Visivamente, Inception funziona, con le sue atmosfere misuratissime da videogioco degli anni passati e gli strumenti tecnici di oggi. È il sonoro che mi lascia un po' perplesso, almeno in italiano: sembra un doppiaggio, scorre con un ritmo diverso, misurato sulle note struggenti e, per certi versi, senza esito, di Non, je ne regrette rien (e, certo, un riferimento metacinematografico deve pur esserci, se la celeberrima canzone di Edith Piaf era anche il Leitmotiv di La vie en rose, film monografico sulla vita del "passerotto triste" interpretato da Marion Cotillard; e però, tanto per esser sinceri, non ne ho colto il senso). L'effetto è straniante, una sfida, un mosaico che, in quanto spettatori, non si rifugge dal voler comporre: in fin dei conti, Inception (fatte salve le irrinunciabili scene troppo movimentate d'insieme) è piuttosto chiaro perfino per chi, come me, ami una narrativa cerebrale, sì, ma un po' più piana.
Sono tutto fuorché ostile a indagini simili sul senso della realtà, anche capaci di sfondare il muro in direzioni antitetiche rispetto a quelle che difendo io. L'idea che si possa chiedere altro rispetto a quello che si vede è un presupposto essenziale e non mi suscita nessun malessere speciale vedere questi esseri umani che lottano per la salvezza, come topini di laboratorio, nella trappola in cui si sono cacciati. So che cosa vuol dire sentirsi alle strette, ma in Inception mi manca il senso. Il sogno e la realtà sembrano due alibi diversi che le persone si costruiscono per non essere fino in fondo sé stesse e per non portare a termine un progetto che abbia a che fare con la vita che stanno vivendo, nel modo in cui le circostanze concretamente lo consentono. La paura che il mondo "abitato" non sia quello vero mi sembra uno di quelle scuse insidiose che ci impediscono di prendere posizione, costi quel che costi, nella nostra vita. E per di più un alibi che non ci preclude, come il film stesso mostra, né la sconfitta, né le più cocenti amarezze.

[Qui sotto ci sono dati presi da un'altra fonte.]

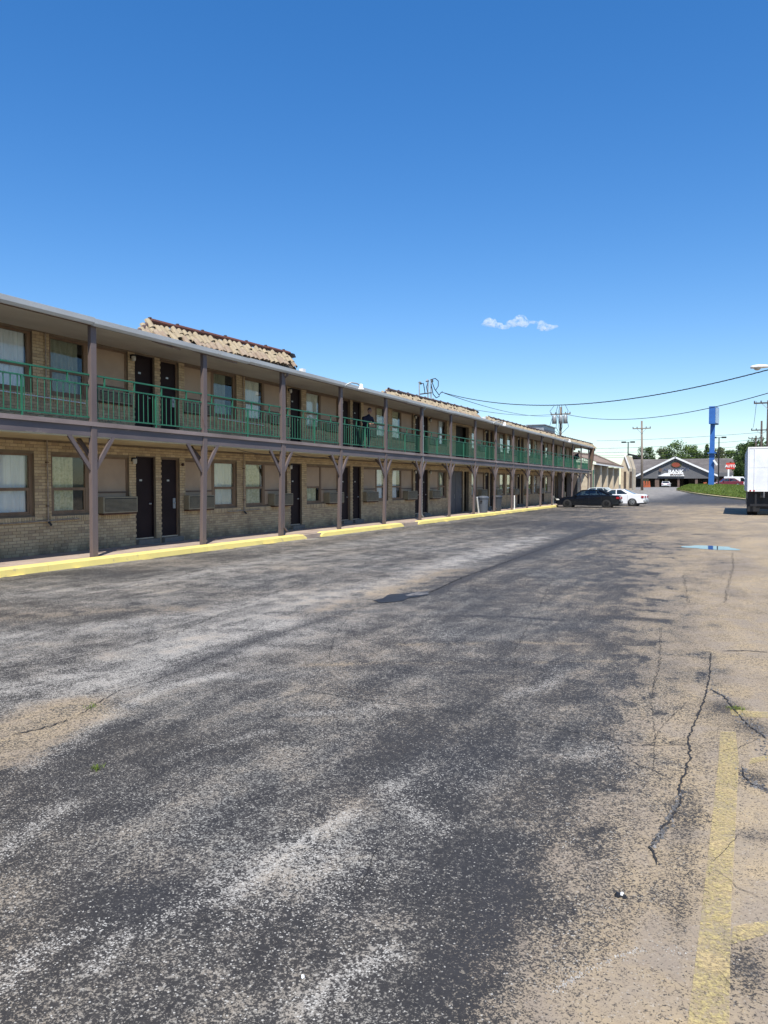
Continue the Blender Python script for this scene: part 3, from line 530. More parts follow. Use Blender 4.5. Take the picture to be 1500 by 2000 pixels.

Lungi da me negare il valore di un film come Inception: è ben recitato, non stento neanche a capire perché dopo la trilogia di Matrix, ormai datata, sia un cult. Scorre per tutte le due ore e mezza e rievoca situazioni suggestive (non estranee a Il tredicesimo piano o, in grado minore, a Minority Report), ma questo elaboratissimo e piacevole alambicco apocalittico non riesce a instillarmi un solo dubbio o una domanda nuova, né - tanto meno - una risposta credibile.